EXERCISE DIRECTIONS:
Stop at the line containing "sc.camera = cam": write out every line from the beginning of the entries up to and including it, minus the pictures.

— Begin —

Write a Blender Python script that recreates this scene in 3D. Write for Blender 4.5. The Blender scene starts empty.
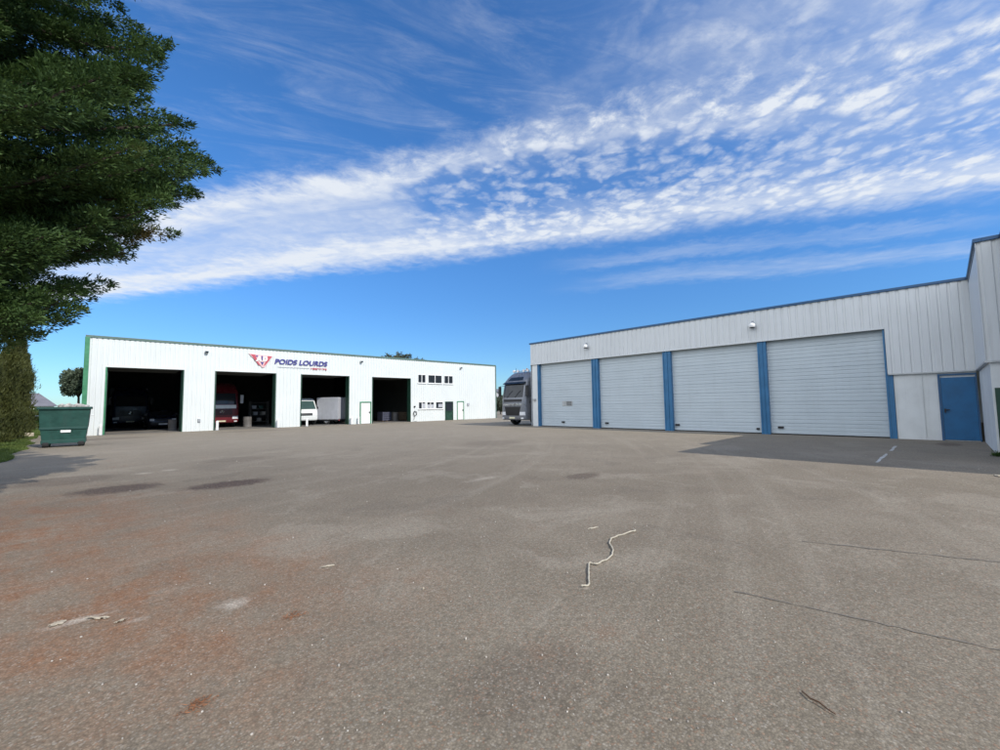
import bpy, bmesh, math, random
import numpy as np
from mathutils import Vector, Matrix
rnd = random.Random(7)
sc = bpy.context.scene
COL = sc.collection
R = math.radians

# ------------------------------------------------------------------ scene / camera
sc.view_settings.view_transform = 'Standard'
sc.view_settings.look = 'None'
sc.view_settings.exposure = 0.42
sc.view_settings.gamma = 1.0
sc.view_settings.use_curve_mapping = False
sc.cycles.max_bounces = 6
try:
    sc.cycles.use_denoising = True
except Exception:
    pass

def cam_basis():
    P = np.array([500, 375.]); v1 = np.array([945, 398.5]); v2 = np.array([88.7, 410.4])
    f = math.sqrt(-(v1 - P) @ (v2 - P))
    def d(v):
        a = np.array([v[0] - P[0], -(v[1] - P[1]), -f]); return a / np.linalg.norm(a)
    X = d(v1); Y = d(v2)
    return f, np.array([X, Y, np.cross(X, Y)])
F_PX, ROT = cam_basis()
EYE = 1.5
cd = bpy.data.cameras.new('camera'); cam = bpy.data.objects.new('camera', cd); COL.objects.link(cam)
cd.sensor_width = 36; cd.lens = F_PX / 1000 * 36; cd.clip_start = .05; cd.clip_end = 6000
cam.matrix_world = Matrix.Translation((0, 0, EYE)) @ Matrix(ROT.tolist()).to_4x4()
sc.camera = cam

# ------------------------------------------------------------------ node helpers
class NT:
    def __init__(s, tree): s.t = tree; s.n = tree.nodes; s.l = tree.links
    def new(s, typ, **kw):
        n = s.n.new(typ)
        for k, v in kw.items(): setattr(n, k, v)
        return n
    def put(s, sock, v):
        if v is None: return
        if hasattr(v, 'is_output'): s.l.new(v, sock)
        else: sock.default_value = v
    def m(s, op, a, b=None, c=None, clamp=False):
        n = s.new('ShaderNodeMath', operation=op, use_clamp=clamp)
        s.put(n.inputs[0], a); s.put(n.inputs[1], b); s.put(n.inputs[2], c)
        return n.outputs[0]
    def vm(s, op, a, b=None, out=0):
        n = s.new('ShaderNodeVectorMath', operation=op)
        s.put(n.inputs[0], a)
        if b is not None: s.put(n.inputs[1], b)
        return n.outputs[out]
    def dot(s, a, b): return s.vm('DOT_PRODUCT', a, b, 'Value')
    def comb(s, x, y, z=0.0):
        n = s.new('ShaderNodeCombineXYZ')
        for i, v in enumerate((x, y, z)): s.put(n.inputs[i], v)
        return n.outputs[0]
    def sep(s, v):
        n = s.new('ShaderNodeSeparateXYZ'); s.put(n.inputs[0], v); return n.outputs
    def noise(s, vec, scale, detail=4, rough=.55, dist=0.0, out='Fac'):
        n = s.new('ShaderNodeTexNoise'); s.put(n.inputs['Vector'], vec)
        n.inputs['Scale'].default_value = scale; n.inputs['Detail'].default_value = detail
        n.inputs['Roughness'].default_value = rough; n.inputs['Distortion'].default_value = dist
        return n.outputs[out]
    def voro(s, vec, scale, out='Distance', feature='F1', rnd_=1.0):
        n = s.new('ShaderNodeTexVoronoi', feature=feature); s.put(n.inputs['Vector'], vec)
        n.inputs['Scale'].default_value = scale; n.inputs['Randomness'].default_value = rnd_
        return n.outputs[out]
    def ss(s, v, lo, hi, a=0.0, b=1.0):          # smoothstep
        n = s.new('ShaderNodeMapRange', interpolation_type='SMOOTHSTEP')
        s.put(n.inputs[0], v); n.inputs[1].default_value = lo; n.inputs[2].default_value = hi
        n.inputs[3].default_value = a; n.inputs[4].default_value = b
        return n.outputs[0]
    def mix(s, fac, a, b, blend='MIX'):
        n = s.new('ShaderNodeMix', data_type='RGBA', blend_type=blend)
        s.put(n.inputs[0], fac)
        for i, v in ((6, a), (7, b)):
            if isinstance(v, (tuple, list)) and len(v) == 3: v = (*v, 1)
            s.put(n.inputs[i], v)
        return n.outputs[2]
    def scale(s, col, f):                        # colour * float
        return s.mix(1.0, col, s.comb(f, f, f), 'MULTIPLY')

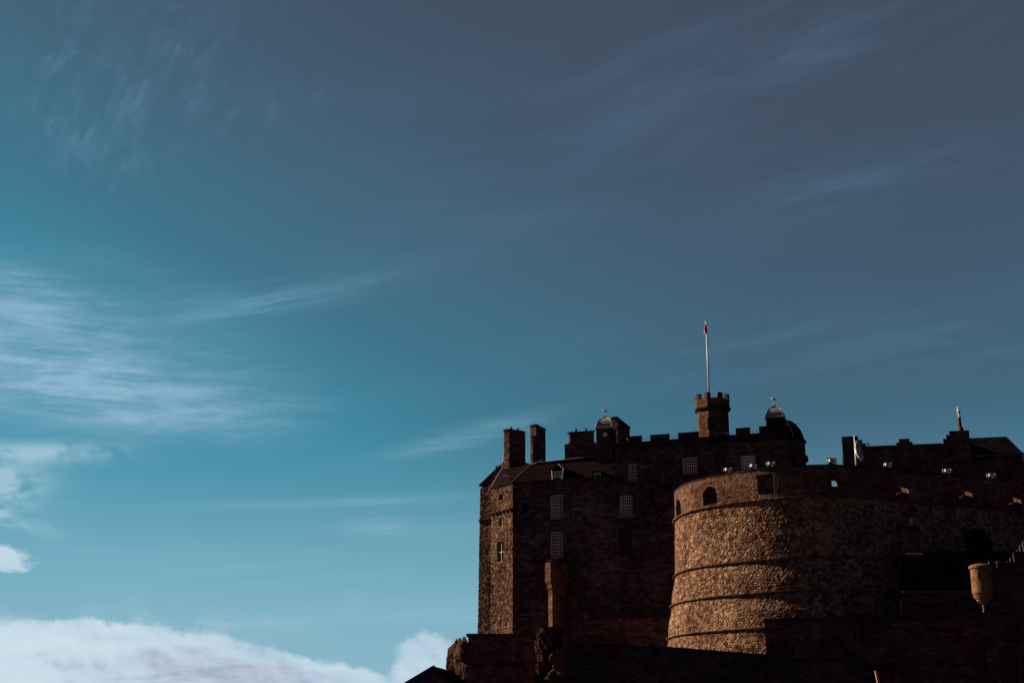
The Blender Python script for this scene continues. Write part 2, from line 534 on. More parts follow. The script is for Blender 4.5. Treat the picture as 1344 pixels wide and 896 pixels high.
M['chimney'] = stone('chimney_masonry', PAL_SHADED, 0.6, 0.36, 0.06, 0.6, (1.15, .95, .9), joint=0.05, coarse=0.5)
M['roof'] = slate('reddish_slate', (.017, .009, .0095), (.010, .006, .007))
M['slate'] = slate('dark_slate', (.020, .017, .022), (.006, .0055, .008), 0.24)
M['lead'] = plain('lead_sheet', (.26, .24, .245), 0.6, 0.0, 0.35, 5.0)
M['lead_pale'] = plain('pale_lead_flashing', (.42, .40, .42), 0.5, 0.0, 0.3, 2.0)
M['white'] = plain('white_window_paint', (.72, .66, .62), 0.5, 0.0, 0.2, 4.0, 0.05)
M['blind'] = plain('pale_window_blind', (.50, .50, .47), 0.8, 0.0, 0.25, 0.8, 0.05)
M['pole'] = plain('white_pole_paint', (.62, .72, .86), 0.4, 0.0, 0.1, 1.0, 0.05)
M['iron'] = plain('dark_iron', (.03, .028, .03), 0.5, 0.6, 0.3, 6.0)
M['rail'] = plain('pale_railing_paint', (.17, .16, .17), 0.5, 0.2, 0.3, 3.0)
M['wood'] = plain('dark_wood', (.05, .03, .02), 0.8, 0.0, 0.4, 4.0)
M['shutter'] = plain('dark_red_shutter', (.07, .035, .035), 0.8, 0.0, 0.3, 2.0)
M['dark'] = plain('near_black_stone', (.02, .016, .02), 0.95, 0.0, 0.3, 2.0)  # near-black, shade inside the recess and window openings put into colour
M['clay'] = plain('clay_chimney_pot', (.50, .27, .15), 0.8, 0.0, 0.2, 6.0)
M['gilt'] = plain('gilded_metal', (.85, .78, .66), 0.3, 0.4, 0.1, 6.0)
M['figure'] = plain('pale_weathered_stone', (.75, .72, .70), 0.8, 0.0, 0.2, 8.0)
M['lamp_body'] = plain('pale_lamp_housing', (.80, .74, .68), 0.5, 0.0, 0.3, 5.0)
M['lamp_red'] = plain('dull_red_paint', (.20, .05, .05), 0.6, 0.0, 0.3, 5.0)


def glass(name):
    m, nt, b = new_mat(name)
    b.inputs['Base Color'].default_value = (.018, .02, .026, 1)
    b.inputs['Roughness'].default_value = 0.12; b.inputs['Specular IOR Level'].default_value = 0.6
    _, x, y, z = pos_xyz(nt)
    bump(nt, b, noise(comb(x, y, z), 1.6, 2), 0.15, 0.05)
    return m


M['glass'] = glass('old_window_glass')


def flag_mat(name, kind):
    m, nt, b = new_mat(name)
    _, x, y, z = pos_xyz(nt)
    n = noise(comb(x * 1.4, y * 1.4, z * 0.8), 2.0, 3, 0.5)
    if kind == 'red': c = ramp(n, [(0.0, (.70, .68, .70)), (.42, (.70, .66, .68)), (.46, (.55, .05, .06)), (.60, (.50, .05, .06)), (.64, (.10, .12, .35))])
    else: c = ramp(n, [(0.0, (.18, .22, .24)), (.46, (.22, .27, .28)), (.54, (.62, .62, .58))])
    setin(nt, b, 'Base Color', c); b.inputs['Roughness'].default_value = 0.9
    return m


M['flag_red'] = flag_mat('red_white_blue_cloth', 'red')
M['flag_grey'] = flag_mat('grey_white_cloth', 'grey')


def rock_mat():
    m, nt, b = new_mat('crag_rock')
    _, x, y, z = pos_xyz(nt)
    n = noise(comb(x, y, z * 0.7), 0.5, 8, 0.65, 0.6); f = noise(comb(x, y, z), 3.0, 6, 0.7)
    c = ramp(n * 0.6 + f * 0.5, [(0.25, (.018, .011, .011)), (0.5, (.048, .028, .024)), (0.75, (.10, .062, .052))])
    moss = noise(comb(x, y, z), 0.35, 4)
    c = mixc(sstep(moss, 0.55, 0.7) * 0.5, c, (.06, .06, .025))
    setin(nt, b, 'Base Color', c); b.inputs['Roughness'].default_value = 0.95; b.inputs['Specular IOR Level'].default_value = 0.0
    bump(nt, b, n * 0.8 + f * 0.5, 1.0, 0.3)
    return m


M['rock'] = rock_mat()


def ground_mat():
    m, nt, b = new_mat('esplanade_ground')
    _, x, y, z = pos_xyz(nt)
    n = noise(comb(x, y, z), 0.05, 6); f = noise(comb(x, y, z), 4.0, 6, 0.7)
    c = ramp(n * 0.6 + f * 0.4, [(0.3, (.010, .012, .018)), (0.7, (.022, .025, .034))])  # darker than real paving, to cut the sun bounce onto the walls
    setin(nt, b, 'Base Color', c); b.inputs['Roughness'].default_value = 0.95
    bump(nt, b, f, 0.4, 0.02)
    return m


M['ground'] = ground_mat()


def flat(a, b=0):
    def P(s, v, z): return Vector((0, 0, 0))
    return P


# ================================================================== THE SETTING
# ground: one sheet to the horizon
g = MB(); R = 9000
g.quad((-R, -R, 0), (R, -R, 0), (R, R, 0), (-R, R, 0))
tag(emit('ground', g, M['ground']), kind='structure')


def hash2(i, j, k):
    h = np.sin(i * 127.1 + j * 311.7 + k * 74.7) * 43758.5453
    return h - np.floor(h)


def vnoise(x, y, k=0):
    xi, yi = np.floor(x), np.floor(y); fx, fy = x - xi, y - yi
    fx = fx * fx * (3 - 2 * fx); fy = fy * fy * (3 - 2 * fy)
    a, b = hash2(xi, yi, k), hash2(xi + 1, yi, k); c, d = hash2(xi, yi + 1, k), hash2(xi + 1, yi + 1, k)
    return (a * (1 - fx) + b * fx) * (1 - fy) + (c * (1 - fx) + d * fx) * fy


def fbm(x, y, k=0, o=4):
    s, a, t = 0, 0.5, 0
    for i in range(o):
        s = s + a * vnoise(x * 2 ** i, y * 2 ** i, k + i); t += a; a *= 0.55
    return s / t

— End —

TASK RESULT:
Write a Blender Python script that recreates this scene in 3D. Write for Blender 4.5. The Blender scene starts empty.
import bpy, bmesh, math, random
import numpy as np
from mathutils import Vector, Matrix
rnd = random.Random(7)
sc = bpy.context.scene
COL = sc.collection
R = math.radians

# ------------------------------------------------------------------ scene / camera
sc.view_settings.view_transform = 'Standard'
sc.view_settings.look = 'None'
sc.view_settings.exposure = 0.42
sc.view_settings.gamma = 1.0
sc.view_settings.use_curve_mapping = False
sc.cycles.max_bounces = 6
try:
    sc.cycles.use_denoising = True
except Exception:
    pass

def cam_basis():
    P = np.array([500, 375.]); v1 = np.array([945, 398.5]); v2 = np.array([88.7, 410.4])
    f = math.sqrt(-(v1 - P) @ (v2 - P))
    def d(v):
        a = np.array([v[0] - P[0], -(v[1] - P[1]), -f]); return a / np.linalg.norm(a)
    X = d(v1); Y = d(v2)
    return f, np.array([X, Y, np.cross(X, Y)])
F_PX, ROT = cam_basis()
EYE = 1.5
cd = bpy.data.cameras.new('camera'); cam = bpy.data.objects.new('camera', cd); COL.objects.link(cam)
cd.sensor_width = 36; cd.lens = F_PX / 1000 * 36; cd.clip_start = .05; cd.clip_end = 6000
cam.matrix_world = Matrix.Translation((0, 0, EYE)) @ Matrix(ROT.tolist()).to_4x4()
sc.camera = cam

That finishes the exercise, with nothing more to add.